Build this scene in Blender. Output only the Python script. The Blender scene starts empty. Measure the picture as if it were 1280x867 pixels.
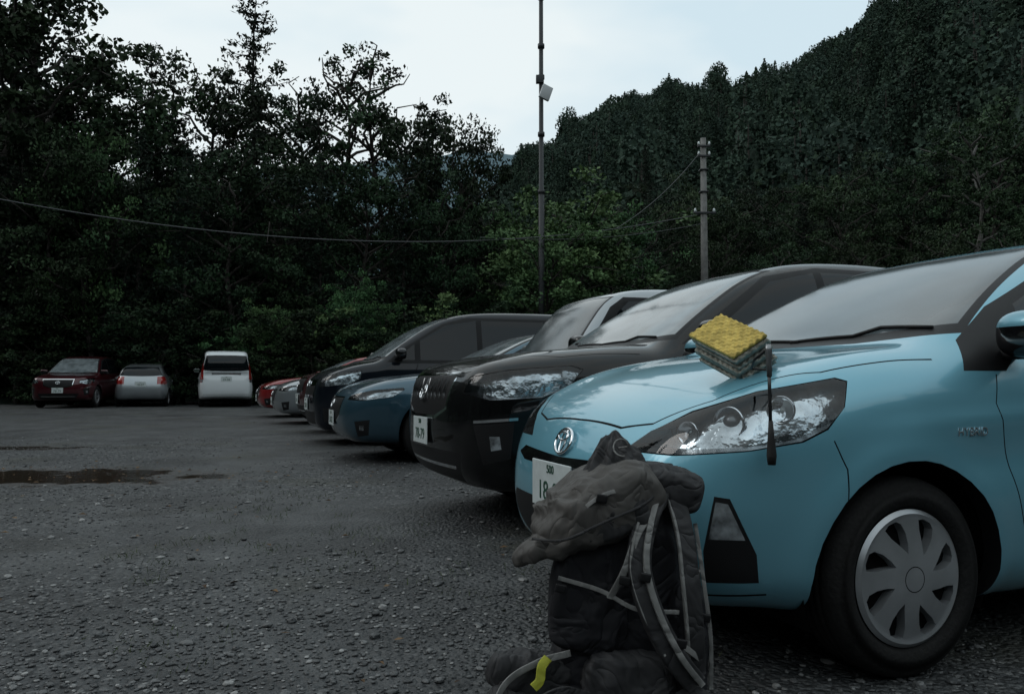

◇ ◇ ◇

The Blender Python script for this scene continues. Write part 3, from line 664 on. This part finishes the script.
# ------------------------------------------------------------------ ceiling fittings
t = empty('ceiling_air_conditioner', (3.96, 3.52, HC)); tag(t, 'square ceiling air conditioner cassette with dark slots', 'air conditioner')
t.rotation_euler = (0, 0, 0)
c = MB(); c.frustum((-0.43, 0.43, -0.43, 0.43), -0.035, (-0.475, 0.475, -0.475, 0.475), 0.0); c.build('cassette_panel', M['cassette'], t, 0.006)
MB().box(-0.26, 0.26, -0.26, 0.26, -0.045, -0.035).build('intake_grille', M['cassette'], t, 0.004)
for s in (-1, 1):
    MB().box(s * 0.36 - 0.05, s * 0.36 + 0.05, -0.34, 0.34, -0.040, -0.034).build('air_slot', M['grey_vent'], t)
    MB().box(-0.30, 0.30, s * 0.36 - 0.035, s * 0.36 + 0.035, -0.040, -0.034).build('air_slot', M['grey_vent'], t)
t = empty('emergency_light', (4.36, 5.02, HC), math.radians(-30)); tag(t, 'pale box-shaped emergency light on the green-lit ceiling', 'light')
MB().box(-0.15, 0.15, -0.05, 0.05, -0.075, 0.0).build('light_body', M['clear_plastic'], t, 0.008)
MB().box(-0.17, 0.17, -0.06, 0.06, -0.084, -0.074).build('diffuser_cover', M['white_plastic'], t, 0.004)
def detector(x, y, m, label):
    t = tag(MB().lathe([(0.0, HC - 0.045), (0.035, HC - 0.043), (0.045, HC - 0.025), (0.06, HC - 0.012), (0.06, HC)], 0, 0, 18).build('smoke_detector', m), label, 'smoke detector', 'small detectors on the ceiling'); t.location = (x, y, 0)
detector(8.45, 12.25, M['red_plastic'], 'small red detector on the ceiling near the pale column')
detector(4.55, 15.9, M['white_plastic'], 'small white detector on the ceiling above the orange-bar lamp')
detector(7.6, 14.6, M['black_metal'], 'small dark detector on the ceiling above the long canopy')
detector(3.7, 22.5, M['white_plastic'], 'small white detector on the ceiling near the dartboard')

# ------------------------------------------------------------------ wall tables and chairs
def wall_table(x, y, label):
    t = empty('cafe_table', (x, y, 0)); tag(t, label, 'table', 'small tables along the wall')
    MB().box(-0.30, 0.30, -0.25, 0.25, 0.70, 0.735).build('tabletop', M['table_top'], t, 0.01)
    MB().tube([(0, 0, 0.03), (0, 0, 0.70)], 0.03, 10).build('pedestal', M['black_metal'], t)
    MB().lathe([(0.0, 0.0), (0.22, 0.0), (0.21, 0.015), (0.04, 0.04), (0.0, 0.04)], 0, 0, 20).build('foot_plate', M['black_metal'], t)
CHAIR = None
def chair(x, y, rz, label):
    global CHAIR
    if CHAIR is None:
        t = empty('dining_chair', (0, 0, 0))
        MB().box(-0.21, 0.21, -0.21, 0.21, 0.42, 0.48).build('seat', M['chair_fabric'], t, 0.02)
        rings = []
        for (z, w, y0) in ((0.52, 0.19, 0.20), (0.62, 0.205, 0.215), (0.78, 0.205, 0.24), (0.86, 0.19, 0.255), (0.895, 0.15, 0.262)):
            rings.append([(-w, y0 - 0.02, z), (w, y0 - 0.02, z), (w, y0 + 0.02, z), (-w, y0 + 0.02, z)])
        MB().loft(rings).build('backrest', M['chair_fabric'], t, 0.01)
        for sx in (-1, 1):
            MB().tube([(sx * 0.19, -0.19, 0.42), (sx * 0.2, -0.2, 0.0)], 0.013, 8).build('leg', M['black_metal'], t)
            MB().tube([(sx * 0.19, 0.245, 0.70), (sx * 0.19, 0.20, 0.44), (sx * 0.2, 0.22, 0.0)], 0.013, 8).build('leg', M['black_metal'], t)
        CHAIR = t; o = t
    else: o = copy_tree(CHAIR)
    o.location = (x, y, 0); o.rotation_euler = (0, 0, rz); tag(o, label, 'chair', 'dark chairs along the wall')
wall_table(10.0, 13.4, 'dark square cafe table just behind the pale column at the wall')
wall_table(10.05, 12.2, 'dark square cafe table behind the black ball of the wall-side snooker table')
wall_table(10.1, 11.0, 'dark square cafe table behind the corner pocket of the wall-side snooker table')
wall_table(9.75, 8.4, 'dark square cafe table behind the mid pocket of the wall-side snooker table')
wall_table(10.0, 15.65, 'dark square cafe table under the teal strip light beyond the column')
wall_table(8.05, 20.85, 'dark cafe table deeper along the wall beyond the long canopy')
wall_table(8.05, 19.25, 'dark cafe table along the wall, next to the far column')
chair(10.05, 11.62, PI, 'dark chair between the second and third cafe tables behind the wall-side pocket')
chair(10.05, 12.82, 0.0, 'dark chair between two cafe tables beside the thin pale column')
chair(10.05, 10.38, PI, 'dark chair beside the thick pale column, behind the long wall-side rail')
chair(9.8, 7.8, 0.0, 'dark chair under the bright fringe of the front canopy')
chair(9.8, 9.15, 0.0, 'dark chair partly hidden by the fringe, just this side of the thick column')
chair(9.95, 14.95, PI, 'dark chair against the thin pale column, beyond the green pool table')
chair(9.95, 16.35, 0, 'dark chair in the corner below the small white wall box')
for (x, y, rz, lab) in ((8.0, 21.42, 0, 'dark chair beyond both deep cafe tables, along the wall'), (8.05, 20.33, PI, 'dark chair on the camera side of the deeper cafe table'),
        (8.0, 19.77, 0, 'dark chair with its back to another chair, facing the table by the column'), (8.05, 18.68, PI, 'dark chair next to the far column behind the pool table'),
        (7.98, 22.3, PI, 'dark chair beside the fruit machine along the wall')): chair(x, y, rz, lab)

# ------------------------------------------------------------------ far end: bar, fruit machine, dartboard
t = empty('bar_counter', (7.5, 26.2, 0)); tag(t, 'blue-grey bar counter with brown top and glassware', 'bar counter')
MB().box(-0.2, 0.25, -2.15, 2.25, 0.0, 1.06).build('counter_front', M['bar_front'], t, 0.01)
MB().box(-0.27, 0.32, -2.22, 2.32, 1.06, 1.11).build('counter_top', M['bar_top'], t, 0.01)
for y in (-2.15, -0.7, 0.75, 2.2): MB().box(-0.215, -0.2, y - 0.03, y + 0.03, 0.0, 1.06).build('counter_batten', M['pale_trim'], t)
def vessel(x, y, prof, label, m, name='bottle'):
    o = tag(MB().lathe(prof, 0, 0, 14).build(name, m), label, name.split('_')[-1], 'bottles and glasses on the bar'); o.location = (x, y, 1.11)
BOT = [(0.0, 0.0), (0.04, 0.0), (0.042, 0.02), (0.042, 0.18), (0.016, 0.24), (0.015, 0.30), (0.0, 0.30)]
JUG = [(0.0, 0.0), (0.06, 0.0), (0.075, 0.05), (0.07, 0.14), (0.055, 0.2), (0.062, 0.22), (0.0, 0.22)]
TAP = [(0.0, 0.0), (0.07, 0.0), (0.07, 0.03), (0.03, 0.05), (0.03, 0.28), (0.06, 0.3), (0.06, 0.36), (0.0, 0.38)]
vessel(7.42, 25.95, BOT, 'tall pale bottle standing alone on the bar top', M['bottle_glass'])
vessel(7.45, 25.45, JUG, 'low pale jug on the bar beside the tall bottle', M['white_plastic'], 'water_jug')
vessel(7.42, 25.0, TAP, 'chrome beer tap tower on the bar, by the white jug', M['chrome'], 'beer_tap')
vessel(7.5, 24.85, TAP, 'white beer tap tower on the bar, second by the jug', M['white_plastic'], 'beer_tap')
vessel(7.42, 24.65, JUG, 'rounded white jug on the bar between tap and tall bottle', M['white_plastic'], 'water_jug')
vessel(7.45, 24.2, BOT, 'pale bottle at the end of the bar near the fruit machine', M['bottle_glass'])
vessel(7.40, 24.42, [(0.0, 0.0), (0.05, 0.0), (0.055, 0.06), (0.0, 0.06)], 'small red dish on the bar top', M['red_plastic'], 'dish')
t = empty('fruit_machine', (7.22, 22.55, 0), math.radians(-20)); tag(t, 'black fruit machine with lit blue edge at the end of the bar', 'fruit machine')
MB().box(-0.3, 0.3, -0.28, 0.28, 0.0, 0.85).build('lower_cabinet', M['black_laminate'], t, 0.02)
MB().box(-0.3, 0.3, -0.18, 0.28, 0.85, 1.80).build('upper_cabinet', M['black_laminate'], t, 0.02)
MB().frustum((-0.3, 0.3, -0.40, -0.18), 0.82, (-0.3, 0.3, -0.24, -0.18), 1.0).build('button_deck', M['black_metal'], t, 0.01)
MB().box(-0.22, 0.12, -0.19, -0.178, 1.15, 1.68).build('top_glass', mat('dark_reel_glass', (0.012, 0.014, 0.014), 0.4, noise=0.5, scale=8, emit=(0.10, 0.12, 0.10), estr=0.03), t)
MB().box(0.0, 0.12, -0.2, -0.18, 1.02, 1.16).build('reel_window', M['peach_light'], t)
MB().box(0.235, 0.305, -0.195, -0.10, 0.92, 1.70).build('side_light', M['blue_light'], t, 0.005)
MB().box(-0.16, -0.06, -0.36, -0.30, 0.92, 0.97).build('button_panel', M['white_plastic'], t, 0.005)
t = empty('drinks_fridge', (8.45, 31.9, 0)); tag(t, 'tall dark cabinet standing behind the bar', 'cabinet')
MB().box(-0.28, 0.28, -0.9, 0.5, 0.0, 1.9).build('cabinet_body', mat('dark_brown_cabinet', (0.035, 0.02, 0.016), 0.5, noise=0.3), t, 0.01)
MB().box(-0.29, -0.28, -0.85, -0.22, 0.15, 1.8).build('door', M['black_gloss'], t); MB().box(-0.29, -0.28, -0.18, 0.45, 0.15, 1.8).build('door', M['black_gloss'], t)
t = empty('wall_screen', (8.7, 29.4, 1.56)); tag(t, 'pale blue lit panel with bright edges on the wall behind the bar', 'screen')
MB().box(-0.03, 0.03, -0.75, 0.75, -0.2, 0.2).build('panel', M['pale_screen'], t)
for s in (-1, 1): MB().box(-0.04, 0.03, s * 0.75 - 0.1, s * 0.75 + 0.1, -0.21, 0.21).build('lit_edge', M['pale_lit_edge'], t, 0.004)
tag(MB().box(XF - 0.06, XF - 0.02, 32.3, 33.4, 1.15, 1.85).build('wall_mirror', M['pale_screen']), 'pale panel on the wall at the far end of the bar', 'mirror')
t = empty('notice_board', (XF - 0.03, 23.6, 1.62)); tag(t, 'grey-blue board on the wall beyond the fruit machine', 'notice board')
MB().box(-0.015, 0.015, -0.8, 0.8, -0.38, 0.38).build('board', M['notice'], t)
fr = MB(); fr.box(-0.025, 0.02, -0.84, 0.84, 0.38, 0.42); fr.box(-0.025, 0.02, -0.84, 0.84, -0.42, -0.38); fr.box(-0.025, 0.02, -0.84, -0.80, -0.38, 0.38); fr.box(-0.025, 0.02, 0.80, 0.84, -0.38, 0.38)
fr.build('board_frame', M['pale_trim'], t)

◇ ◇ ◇

EXERCISE DIRECTIONS: Using the entries above, repeat only the lines from the one containing "The Blender Python" through the one containing "detector(3.7, 22.5, M['white_plastic'], 'small", end lines included.

REPLY TO THE TASK:
The Blender Python script for this scene continues. Write part 3, from line 664 on. This part finishes the script.
# ------------------------------------------------------------------ ceiling fittings
t = empty('ceiling_air_conditioner', (3.96, 3.52, HC)); tag(t, 'square ceiling air conditioner cassette with dark slots', 'air conditioner')
t.rotation_euler = (0, 0, 0)
c = MB(); c.frustum((-0.43, 0.43, -0.43, 0.43), -0.035, (-0.475, 0.475, -0.475, 0.475), 0.0); c.build('cassette_panel', M['cassette'], t, 0.006)
MB().box(-0.26, 0.26, -0.26, 0.26, -0.045, -0.035).build('intake_grille', M['cassette'], t, 0.004)
for s in (-1, 1):
    MB().box(s * 0.36 - 0.05, s * 0.36 + 0.05, -0.34, 0.34, -0.040, -0.034).build('air_slot', M['grey_vent'], t)
    MB().box(-0.30, 0.30, s * 0.36 - 0.035, s * 0.36 + 0.035, -0.040, -0.034).build('air_slot', M['grey_vent'], t)
t = empty('emergency_light', (4.36, 5.02, HC), math.radians(-30)); tag(t, 'pale box-shaped emergency light on the green-lit ceiling', 'light')
MB().box(-0.15, 0.15, -0.05, 0.05, -0.075, 0.0).build('light_body', M['clear_plastic'], t, 0.008)
MB().box(-0.17, 0.17, -0.06, 0.06, -0.084, -0.074).build('diffuser_cover', M['white_plastic'], t, 0.004)
def detector(x, y, m, label):
    t = tag(MB().lathe([(0.0, HC - 0.045), (0.035, HC - 0.043), (0.045, HC - 0.025), (0.06, HC - 0.012), (0.06, HC)], 0, 0, 18).build('smoke_detector', m), label, 'smoke detector', 'small detectors on the ceiling'); t.location = (x, y, 0)
detector(8.45, 12.25, M['red_plastic'], 'small red detector on the ceiling near the pale column')
detector(4.55, 15.9, M['white_plastic'], 'small white detector on the ceiling above the orange-bar lamp')
detector(7.6, 14.6, M['black_metal'], 'small dark detector on the ceiling above the long canopy')
detector(3.7, 22.5, M['white_plastic'], 'small white detector on the ceiling near the dartboard')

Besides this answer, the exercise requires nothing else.